As an email marketer, it behooves you to include a form on the confirmation page that suggests to the user that they stick around, while making it clear that if they do nothing else, they won’t get any more email. You can ask them why they unsubscribed if you think that’s useful, but I would recommend using analytics to measure the effectiveness of your emails rather than asking people. The point is, this may be your last chance to reengage this user, make it count and don’t try to trick them.

If your company has multiple mailing lists, you do have some thinking to do about UI, because you have to figure out whether your unsubscribe link should remove the user from all email lists, or just the list associated with the email. You should probably err on the side of removing them from everything, because unsubscribing from a list and getting email from that sender later is frustrating and raises the likelihood that your email will be reported as spam.

Aside from the fact that as a marketer, frustrating your customers is a bad idea, getting your emails reported as spam can prevent your email from getting delivered at all.

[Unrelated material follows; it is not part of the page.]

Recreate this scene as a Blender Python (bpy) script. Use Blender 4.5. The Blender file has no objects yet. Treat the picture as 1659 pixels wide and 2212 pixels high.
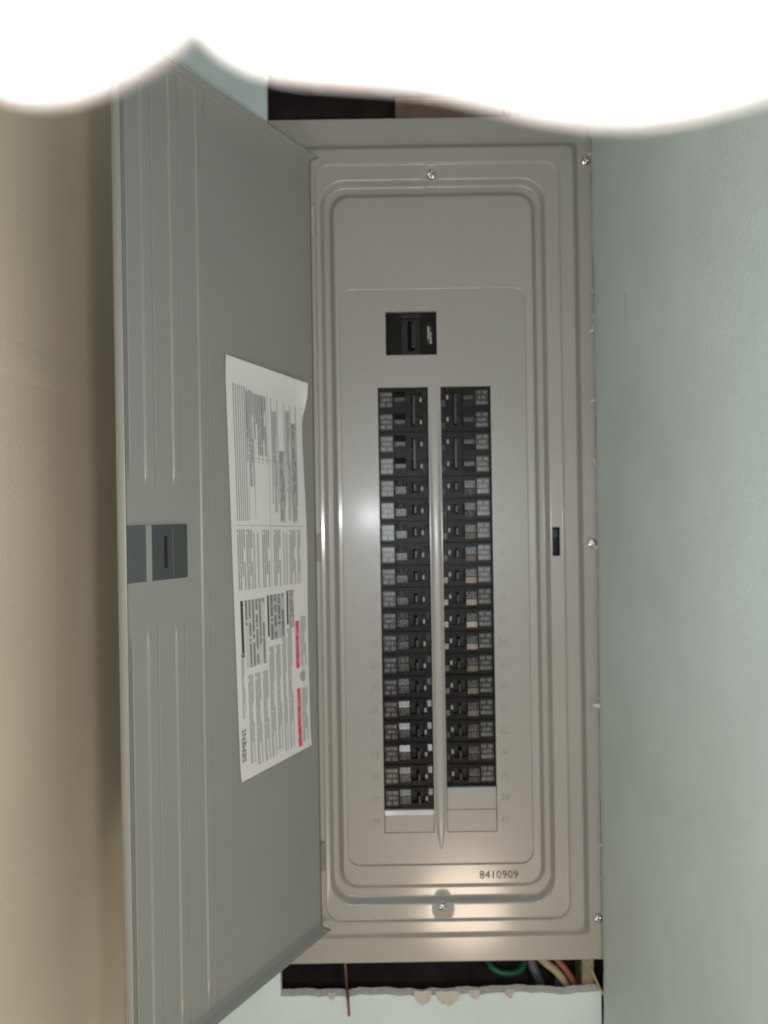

Making it painless to unsubscribe is ultimately a way to improve your email delivery rates, which enables you to make sure your email gets to people who actually want it.

Chances are, more engineers than marketers read my blog. The message to you is that your employer is probably producing marketing emails, and you should do a bit of research and make sure that it doesn’t suck at email. The job you save may ultimately be your own.

2 Comments

  1. Also, I constantly get emails that are just empty. I guess if I used the e-mail client they wanted me to use I’d see something. And do marketers think I enjoy carefully highlighting a five-line-long URL that starts with some extra character right before the http: and ends with a matching extraneous character in order to paste it into a browser? If you have something to say, say it. In text. In the e-mail. If you want to include a URL, don’t put it inside brackets or quotation marks and ideally make it something closer to 50 characters than to 500 in length. A message that seems to consist entierly of markup with text so thouroughly marked-up as to be unreadable without firing up a browser and tricky hand-eye-coordination-test URLs is just not making a positive impression.

  2. Reentering your address or something to confirm an unsubscribe is actually a good thing. Otherwise, forwarding the message to a friend (which you presumably want me to do) means they can misclick and remove me from the list.